Stated exercise
Copy all lines of the listing that include the string "picture".

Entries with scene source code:

* START *

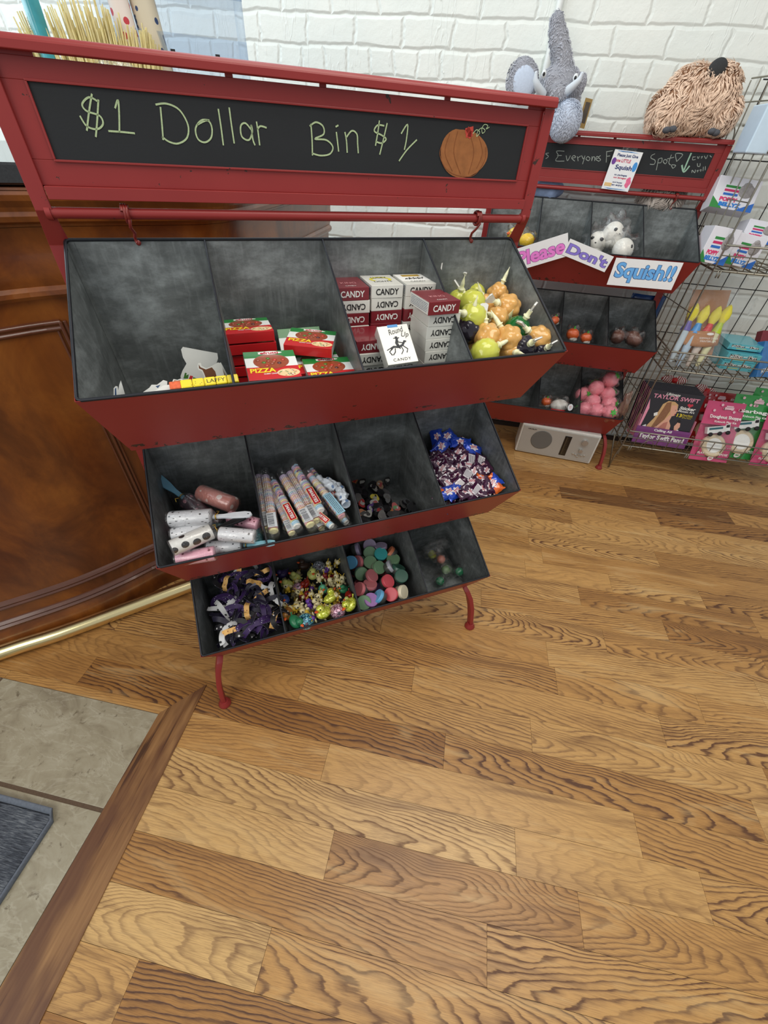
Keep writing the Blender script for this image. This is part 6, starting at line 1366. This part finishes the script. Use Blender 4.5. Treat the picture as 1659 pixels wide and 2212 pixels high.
g = G(); g.ball((0, 0, 0), (.034, .012, .032), 18, 12, fn=lambda q: 1 - .15 * max(0, -q.z)); obj('ear', g, mat('black_felt', (50, 52, 54), .9, var=.25, scale=200, bmp=.4), t, T(wp((1549, 150), 1.70) - K0) @ Ry(-.35))
for qs in (((1440, 281), (1453, 279)), ((1538, 284), (1546, 287))):
    g = G()
    for q in qs: g.ball(wp(q, 1.655) - K0, (.016, .014, .011), 12, 8)
    obj('paw', remesh_g if False else g, mat('paw_grey_felt', (78, 80, 86), .9, var=.2), t)
g = G(); g.ball(wp((1430, 425), 1.80) - K0, (.09, .05, .05), 18, 12); hl = obj('hanging_part', g, mat('grey_tan_plush', (150, 142, 136), .95, var=.2), t); obj('hanging_fur', fur([(wp((1430, 425), 1.80) - K0, (.09, .05, .05))], 2200, .025, .045, .003, 4, (-.3, 0, -1)), mat('grey_tan_fur', (186, 176, 168), .9, var=.3, scale=45), hl)

# ------------------------------------------------------------------ display on the counter top
M_acr = film('clear_acrylic', (.88, .92, .97, 1), .12, .75, 6, .05, .02); CT = 1.359
t = thing('acrylic_display', 'clear acrylic shelf display standing on the counter top', 'display', T(-.735, .86, CT) @ Rz(.55))
for x in (-.19, .185):
    obj('side_panel', G().box((x, .0, .27), (.004, .16, .54)), M_acr, t)
for z in (.10, .22, .34):
    sh = obj('shelf', G().box((0, -.01, z), (.375, .14, .004)), M_acr, t); obj('front_lip', G().box((0, -.08, z + .02), (.375, .003, .045)), M_acr, sh)
obj('back_panel', G().box((0, .075, .27), (.375, .004, .54)), M_acr, t)
for x in (-.02, .10):
    g = G(); g.box((x, -.085, .22), (.012, .008, .022)); g.ball((x, -.090, .224), (.0025, .002, .0025), 8, 6, m=1); obj('clip', g, [M_ink, M_inkw], t)
def cp(px, y=.85): return hitp(px, (-.6, y, 0), (-.5225, .8526, 0) and V((.5, -.86, 0)))
def bag_on(px0, px1, y, zt, nm, lb, mt, bulge=.03, extra=None):
    a, b = cp(px0, y), cp(px1, y); w = (b - a).length; x = (b - a); x.z = 0; x.normalize(); c = (a + b) / 2; hgt = zt - CT
    F = Matrix.Translation((c.x, c.y, CT)) @ Rz(math.atan2(x.y, x.x)); t = thing(nm, lb, 'bag', F)
    g = G(); f_ = lambda s: (lambda u, v: ((u - .5) * w * (1 - .12 * v), s * bulge * math.sin(PI * min(1, u * .96 + .02)) * max(0, 1 - v ** 3) + .002 * math.sin(19 * v + 9 * u), v * hgt))
    g.grid(f_(-1), 10, 14); g.grid(f_(1), 10, 14); o = obj('bag_film', g, mt, t); return t, w, hgt, F
t, w, hgt, F = bag_on((62, 60), (112, 72), .80, 1.75, 'snack_bag', 'teal and clear snack bag at the left of the counter display', M_film, .02)
g = G(); g.grid(lambda u, v: ((u - .5) * w * .8, -.022 * math.sin(PI * min(1, u * .96 + .02)) - .002, .04 + v * (hgt - .06)), 8, 10); obj('printed_front', g, mat('teal_print_bag', (58, 160, 172), .4, var=.35, scale=30, coat=.4), t)
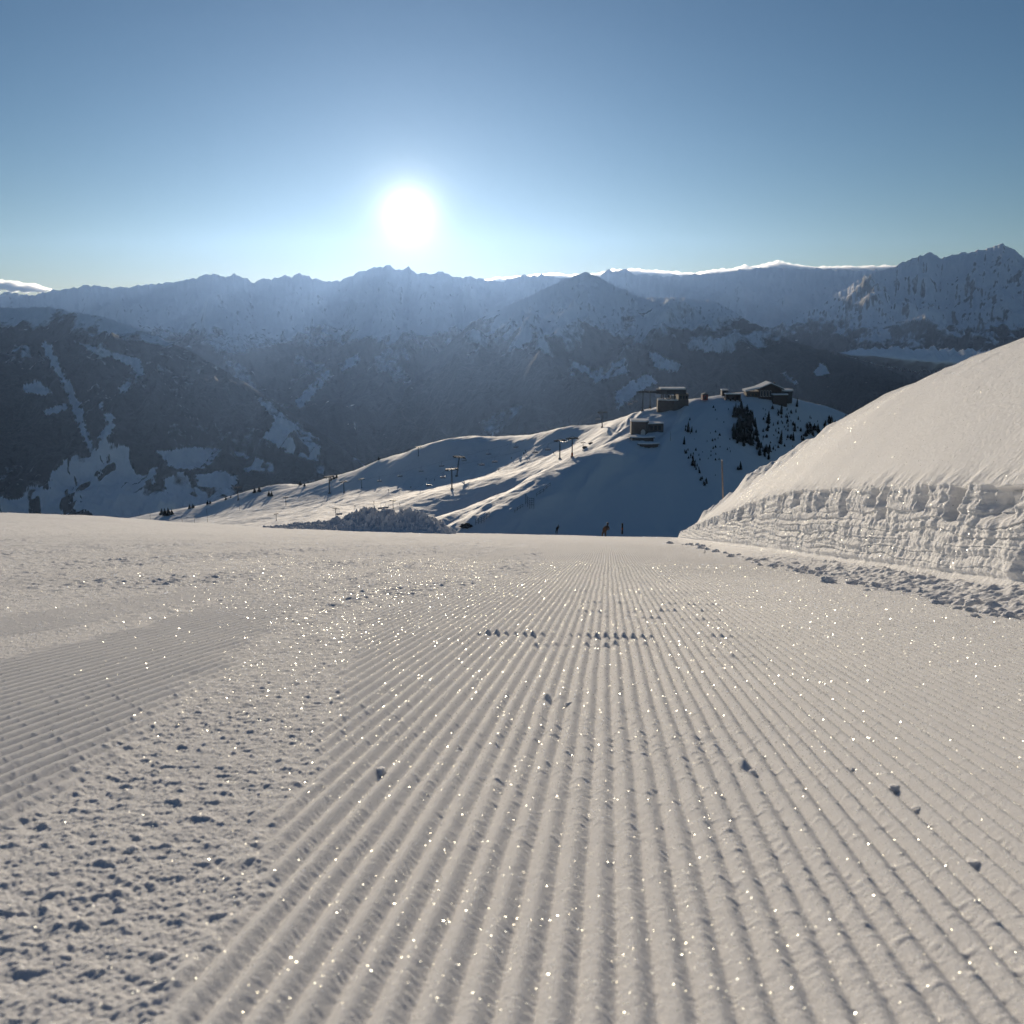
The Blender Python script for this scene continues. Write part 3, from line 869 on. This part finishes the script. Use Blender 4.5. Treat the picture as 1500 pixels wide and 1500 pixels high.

* END *

Solution below
Keep writing the Blender script for this image. This is part 6, starting at line 1366. This part finishes the script. Use Blender 4.5. Treat the picture as 1659 pixels wide and 2212 pixels high.
The Blender Python script for this scene continues. Write part 3, from line 869 on. This part finishes the script. Use Blender 4.5. Treat the picture as 1500 pixels wide and 1500 pixels high.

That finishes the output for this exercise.